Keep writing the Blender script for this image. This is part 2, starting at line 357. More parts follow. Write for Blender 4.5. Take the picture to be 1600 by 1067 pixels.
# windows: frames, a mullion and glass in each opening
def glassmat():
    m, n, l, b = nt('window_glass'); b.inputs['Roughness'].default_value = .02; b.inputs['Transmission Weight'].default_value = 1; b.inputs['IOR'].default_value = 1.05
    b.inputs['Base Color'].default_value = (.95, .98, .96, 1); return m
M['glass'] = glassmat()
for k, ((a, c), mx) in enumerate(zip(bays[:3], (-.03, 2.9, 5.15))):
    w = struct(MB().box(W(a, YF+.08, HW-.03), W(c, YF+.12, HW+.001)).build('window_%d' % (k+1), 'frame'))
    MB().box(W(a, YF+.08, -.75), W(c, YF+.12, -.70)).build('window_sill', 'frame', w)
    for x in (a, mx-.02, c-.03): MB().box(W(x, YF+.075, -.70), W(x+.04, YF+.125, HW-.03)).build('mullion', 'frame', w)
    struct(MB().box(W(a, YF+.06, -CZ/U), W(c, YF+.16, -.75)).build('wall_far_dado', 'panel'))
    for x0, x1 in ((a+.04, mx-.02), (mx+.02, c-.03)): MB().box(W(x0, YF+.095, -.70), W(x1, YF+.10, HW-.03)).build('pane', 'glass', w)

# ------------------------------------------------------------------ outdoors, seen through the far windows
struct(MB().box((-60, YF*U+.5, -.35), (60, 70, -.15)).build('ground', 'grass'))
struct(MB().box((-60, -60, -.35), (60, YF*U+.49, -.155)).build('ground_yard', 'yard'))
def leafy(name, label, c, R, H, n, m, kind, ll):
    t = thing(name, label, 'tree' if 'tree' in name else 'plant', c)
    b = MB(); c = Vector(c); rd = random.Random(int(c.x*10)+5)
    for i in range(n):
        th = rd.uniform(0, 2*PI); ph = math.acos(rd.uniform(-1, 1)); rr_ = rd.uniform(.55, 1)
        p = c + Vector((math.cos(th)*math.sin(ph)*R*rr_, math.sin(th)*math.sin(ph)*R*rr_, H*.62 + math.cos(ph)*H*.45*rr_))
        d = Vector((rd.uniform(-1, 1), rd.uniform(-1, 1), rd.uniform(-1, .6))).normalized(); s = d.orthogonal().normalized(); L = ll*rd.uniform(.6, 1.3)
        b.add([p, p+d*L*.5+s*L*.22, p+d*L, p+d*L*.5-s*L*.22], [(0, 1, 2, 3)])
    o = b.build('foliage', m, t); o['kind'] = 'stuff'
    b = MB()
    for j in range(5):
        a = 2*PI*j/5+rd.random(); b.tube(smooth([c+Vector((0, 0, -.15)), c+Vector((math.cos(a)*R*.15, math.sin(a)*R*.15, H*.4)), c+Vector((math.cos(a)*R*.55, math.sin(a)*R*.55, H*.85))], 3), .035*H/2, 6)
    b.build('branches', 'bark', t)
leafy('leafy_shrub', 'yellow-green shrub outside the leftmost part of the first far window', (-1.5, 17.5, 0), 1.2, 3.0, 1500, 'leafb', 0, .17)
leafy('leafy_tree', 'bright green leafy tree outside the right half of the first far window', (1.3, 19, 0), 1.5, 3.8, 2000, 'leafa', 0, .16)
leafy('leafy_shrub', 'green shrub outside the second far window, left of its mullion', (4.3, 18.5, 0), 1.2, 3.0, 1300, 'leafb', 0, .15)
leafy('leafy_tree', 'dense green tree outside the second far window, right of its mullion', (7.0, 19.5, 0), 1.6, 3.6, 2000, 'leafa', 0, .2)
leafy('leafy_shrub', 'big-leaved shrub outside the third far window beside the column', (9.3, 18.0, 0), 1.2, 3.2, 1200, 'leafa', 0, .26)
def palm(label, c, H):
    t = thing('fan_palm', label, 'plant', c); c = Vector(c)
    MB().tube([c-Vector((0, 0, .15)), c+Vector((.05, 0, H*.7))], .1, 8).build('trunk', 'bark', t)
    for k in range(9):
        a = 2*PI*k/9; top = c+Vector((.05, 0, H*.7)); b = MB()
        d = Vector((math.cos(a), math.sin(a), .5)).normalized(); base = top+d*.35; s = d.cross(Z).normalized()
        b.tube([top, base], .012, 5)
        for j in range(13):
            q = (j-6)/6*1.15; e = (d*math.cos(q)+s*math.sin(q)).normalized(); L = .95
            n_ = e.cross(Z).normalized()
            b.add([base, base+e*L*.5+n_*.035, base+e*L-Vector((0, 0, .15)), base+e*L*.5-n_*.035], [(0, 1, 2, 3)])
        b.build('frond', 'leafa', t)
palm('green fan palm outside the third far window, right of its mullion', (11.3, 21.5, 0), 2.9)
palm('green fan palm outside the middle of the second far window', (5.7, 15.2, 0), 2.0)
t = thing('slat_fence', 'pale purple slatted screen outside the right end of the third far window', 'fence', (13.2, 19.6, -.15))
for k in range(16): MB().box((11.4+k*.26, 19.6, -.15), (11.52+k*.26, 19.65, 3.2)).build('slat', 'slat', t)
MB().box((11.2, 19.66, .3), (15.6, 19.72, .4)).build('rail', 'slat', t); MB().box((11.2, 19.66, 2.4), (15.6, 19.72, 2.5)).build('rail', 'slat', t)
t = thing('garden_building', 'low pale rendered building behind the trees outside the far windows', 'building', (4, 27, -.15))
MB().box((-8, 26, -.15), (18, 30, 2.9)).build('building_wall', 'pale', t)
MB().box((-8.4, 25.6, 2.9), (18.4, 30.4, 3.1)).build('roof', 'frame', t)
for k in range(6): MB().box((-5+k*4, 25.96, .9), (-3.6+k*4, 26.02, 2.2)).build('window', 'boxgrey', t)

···

- **WRITTEN PROBLEM**:
Whenever "part" turns up in a line, pick that line out.

- **TASK ANSWER**:
Keep writing the Blender script for this image. This is part 2, starting at line 357. More parts follow. Write for Blender 4.5. Take the picture to be 1600 by 1067 pixels.
leafy('leafy_shrub', 'yellow-green shrub outside the leftmost part of the first far window', (-1.5, 17.5, 0), 1.2, 3.0, 1500, 'leafb', 0, .17)